Java Floating Point, the Nature of Errors, and the Present Context.
PowerUser1234 opened this issue · 1 comments
IEEE 754 and the path from it that is not correct. Using the present workarounds is too slow and memory wasting as well.
The head of the problem is a logic error in base 10, denary. Therfore Java Floating Point Errors should, must be corrected in place.
754 needs to be completed in terms of all floating phenomenon, certainly pertaining to representation limits and range end limits.
However, that is not inside the scope of this Bug Post.
In terms of the nature of a patch, differing away from the main object of the software artifact, concerns about compatability or risks from differing from the mainstream can be easily dismissed (look at what happened when the switch statement changed, since the analogy is between the switch change an a FP patch are pretty parallel). Corretto stands to make real gains for itself by implementing a floating point correction patch, which might change things even further for Floating Point, either under the Corretto umbrella, or further.
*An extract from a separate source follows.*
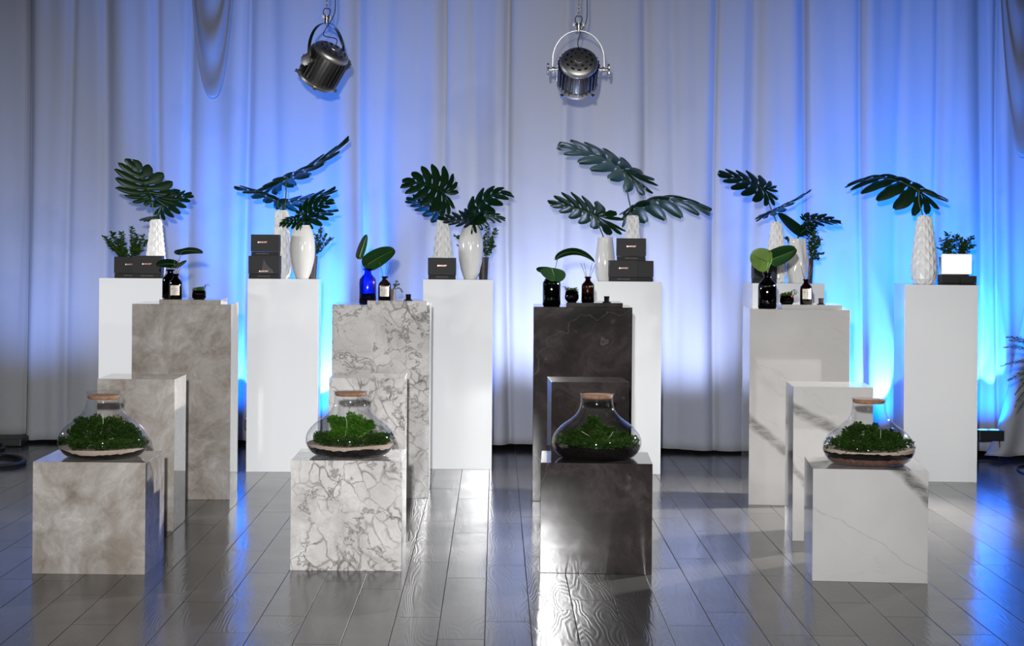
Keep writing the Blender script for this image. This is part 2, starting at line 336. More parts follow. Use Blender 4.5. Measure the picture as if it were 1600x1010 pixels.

If indeed Oracle won't respond or begin to listen, that pretty well locks floating point correction out of SE and OpenJDK for the rest of us, and the all of us, a teh the broader ubiquity, community and business active acceptence. That isn't ultimately an acceptable option for many. The only ubiquity option is if another OpenJDK related vendor were prepared to accomplish floating point correction in one of a few different possible ways, in default or dual mode compatability manner.
If not, the root of the Java floating point error will remain the logic error that it is, addressed only by a stop gap measure, which is a hack with a set of object disadvantages, reducing the quality, speed and efficiency of Java maybe forever.
Constantly and monotonically reiterating the same question over and over won't change the answer (believe me, I have experience with this, I'm a father of three :)
If you think that Java is not the right program language for you please feel free to choose another language or to create your own, superior programming environment.
Corretto, like OpenJDK, is an open source project which you can easily fork and adapt to your own needs at any time.